Why So Many Boomers Joined the Weekend Protests — And Why It Matters
1. The 1960s: The Beginning of Federal Expansion Into Social Life
The Civil Rights Act of 1964 and the Voting Rights Act of 1965 were landmark laws aimed at dismantling state‑sanctioned discrimination. They were rooted in the 14th Amendment’s promise of equal protection.
But these laws also marked the beginning of a new era:
- federal oversight of local institutions
- federal involvement in education
- federal authority over social norms
Desegregation and bussing were implemented through federal courts, not local consensus. The goal was equality — but the method was federal intervention into family and community life.
For the first time, Washington became the arbiter of social order.
2. The 1970s: The Restructuring of Family and Parental Authority
The 1970s brought a wave of changes that reshaped the American family:
- no‑fault divorce
- the rise of single‑parent households
- the expansion of child protective services
- the growing authority of schools over children’s lives
These were state‑level changes, not federal ones — but they had national consequences.
We watched:
- fathers leave the home in unprecedented numbers
- children learn to threaten parents with school authorities
- the state become a referee in family disputes
The Constitution is silent on family structure. But culture is not.
And culture was shifting fast.
3. The 1980s–1990s: The Rise of the Federal Education Bureaucracy
The creation of the Department of Education in 1979 marked a turning point. Education — once a local matter — became a national project.
We saw:
- the rise of teachers’ unions
- the decline of academic standards
- the politicization of curriculum
- the emergence of identity‑based frameworks in universities
The Constitution does not mention education. But federal influence grew anyway.
This was the era when universities began producing the cultural frameworks that now dominate public life.
4. The 1990s–2000s: The Cultural Revolution Moves Into Institutions
During these decades, we witnessed:
- the expansion of identity politics
- the normalization of new gender and sexual frameworks
- the rise of campus activism
- the spread of Critical Race Theory into professional fields
- the emergence of DEI as a new moral vocabulary
These were not constitutional developments. They were cultural ones.
But they reshaped:
- hiring
- education
- media
- corporate life
- public discourse
The institutions we trusted were adopting new moral frameworks — often without public debate.
5. The 2000s–2010s: The Erosion of Legislative Norms
We watched Congress weaken its own guardrails:
- the filibuster chipped away
- judicial confirmations turned into warfare
- administrative agencies expanded their authority
- executive orders replaced legislation
The Constitution remained the same. But the behavior of institutions changed.
The Senate — once the stabilizing force of the republic — began to operate on raw power rather than deliberation.

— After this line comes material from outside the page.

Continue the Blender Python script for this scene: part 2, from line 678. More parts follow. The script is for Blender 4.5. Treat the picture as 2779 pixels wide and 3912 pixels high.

6. The 2010s–2020s: The Fragmentation of National Identity
In recent years, we have seen:
- the 1619 Project reinterpret American history
- the spread of CRT into K–12
- the rise of DEI as a quasi‑official ideology
- the normalization of early‑childhood gender instruction
- the elevation of identity over citizenship
And now, at protests across the country, we see flags of:
- the hammer and sickle
- Hamas
- Hezbollah
- Palestine
- Mexico
- Ukraine
- the Iranian regime
These symbols reflect a worldview that sees America not as a nation to be preserved, but as a system to be dismantled.
7. The Tragedy: Boomers Are Now Supporting Movements That Reject Their Own Values
This is the part that breaks my heart.
Many Boomers at these protests are:
- veterans
- parents
- grandparents
- people who defended freedom abroad
- people who believed in the Constitution
- people who built the institutions now under attack
And yet, in a moment of fear and disorientation, they are lending their moral authority to movements that:
- do not share their values
- do not respect their generation
- do not believe in their history
- do not intend to preserve the institutions they built
They are fighting for causes that will not fight for them.
8. Why Boomers Are Vulnerable
Because we are the last generation that:
- trusts institutions
- believes in civic duty
- fears authoritarianism
- remembers the Cold War moral framework
- feels responsible for the country’s direction
We are acting out the civic script we were raised with — but the script has changed.
And no one told us.
9. A Call to Remember
My fellow Boomers, We must remember the Constitution we once defended.
We must remember:
- free speech
- equal protection
- federalism
- parental authority
- national sovereignty
- civic responsibility
We must stop outsourcing our moral compass to institutions that no longer share our values.
We must stop supporting movements that reject the world we were formed by.
We must remember who we are — and what we once stood for.